Au-delà de l’horrible bilan morbide de ces attaques, l’éventuelle présence parmi les assaillants d’un migrant syrien est sans doute l’élément le plus dévastateur pour le futur du pays. On sait qu’au moins un passeport syrien, au nom d’un migrant enregistré cet été par les autorités grecques dans l’île de Leros, le point de passage des migrants vers l’Europe, a été retrouvé près du corps déchiqueté du premier kamikaze du Stade de France. Si le passeport au nom d’Ahmad Almohammad, né il y a 25 ans à Idlib, une zone actuellement tenue par Daesh, se révélait authentique et s’il appartenait effectivement au terroriste, cela signifierait que Daesh a envoyé des « soldats du califat » dissimulés dans les hordes de migrants sincères fuyant le conflit en Syrie et accueillis avec plus ou moins de bonne volonté par les pays européens au nom des droits de l’homme. L’homme aurait suivi la route des migrants passant de Grèce en Macédoine puis entrant en Serbie le 7 octobre, date à laquelle on perd sa trace après sa demande d’asile politique.
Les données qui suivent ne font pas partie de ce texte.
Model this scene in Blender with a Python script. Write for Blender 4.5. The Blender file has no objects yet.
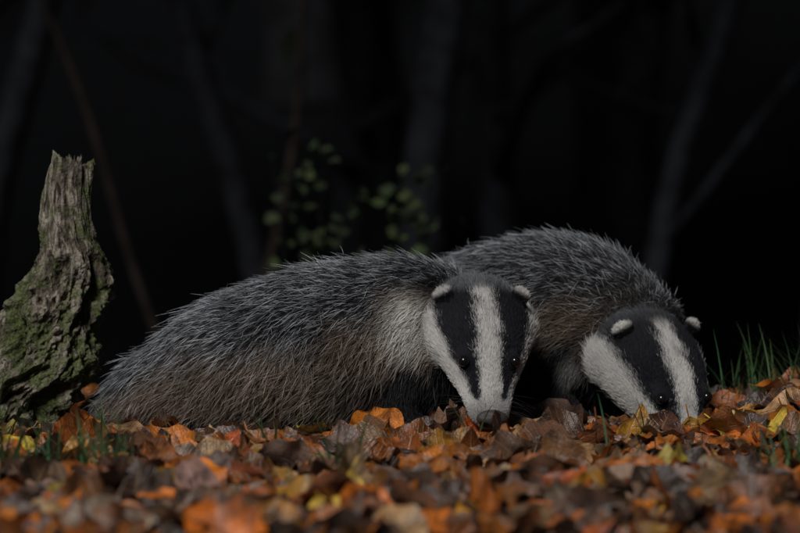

L’organisation « Etat Islamique », qui compte parmi ses dirigeants des anciens gradés des services secrets de Saddam Hussein, est malheureusement parfaitement capable d’avoir imaginé un tel scénario. S’il s’agit vraiment de cela, le regard bienveillant qu’une partie de la population européenne porte à ces réfugiés, va changer du tout au tout. Les risques d’incidents dans les centres d’accueil, déjà sporadiques, notamment en Allemagne, pourraient alors s’aggraver. Et les portes de l’espace Schengen se fermer définitivement. C’en serait terminé de l’idéal européen et de la liberté de circulation.

C’est évidemment l’objectif des terroristes. Celui qu’il faut combattre, donc.